Ma mi preme chiarire subito una cosa:

1) io non sono stato aggressivo con te. Ma ho la sensazione chiarissima (qui come nella discussione su Beethoven) che tu sia aggressiva con me. Per quale ragione? Ho detto che sei pignola e hai risposto che "noi" sappiamo tutto. Mi sembrano livelli diversi. Io non sono qui a pontificare, metto a disposizione le cose che so, e decine di volte i miei messaggi contengono la frase "non sono un esperto". Perché non mi considero un esperto di nulla. Sono aperto alle discussioni, ma non mi piacciono i commenti incentrati alla demolizione di miei messaggi. E' anche per questo che ho iniziato il precedente intervento con un pacato "proponi".

2) sono intervenuto in questa discussione senza aver partecipato a quella di cui questa (mi pare di capire) è una propaggine. Solo ora dal tuo commento capisco che c'erano dei precedenti. Non ne ero a conoscenza.
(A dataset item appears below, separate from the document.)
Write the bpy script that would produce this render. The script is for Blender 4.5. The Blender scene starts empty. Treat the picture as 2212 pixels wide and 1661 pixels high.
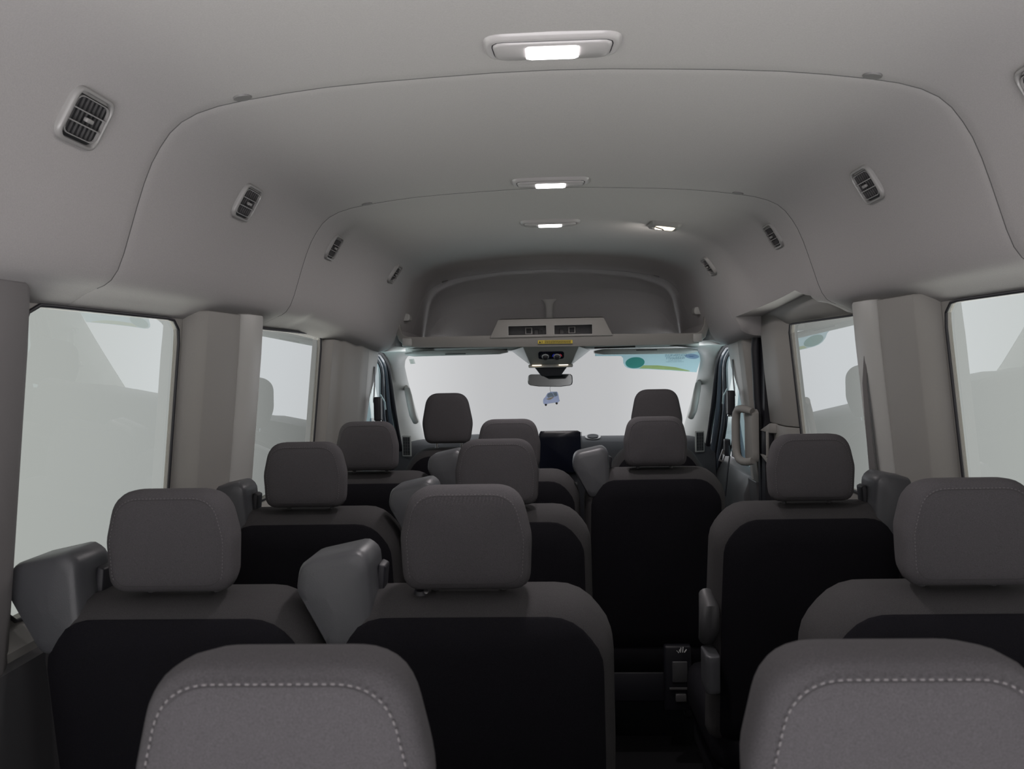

3) nei tuoi messaggi noto una certa sistematicità. Sarei curioso di capire che studi svolgi o hai svolto. Ci sono molte cose in questo tuo ultimo messaggio, molte elementi metodologici, che cozzano con il modo di trattare tipico della musicologia. Mi piace chiarire le questioni, non per questo parlo ex cathedra, ma in definitiva capire quale sia il tuo background potrebbe aiutarmi a mostrarti un punto di vista diverso.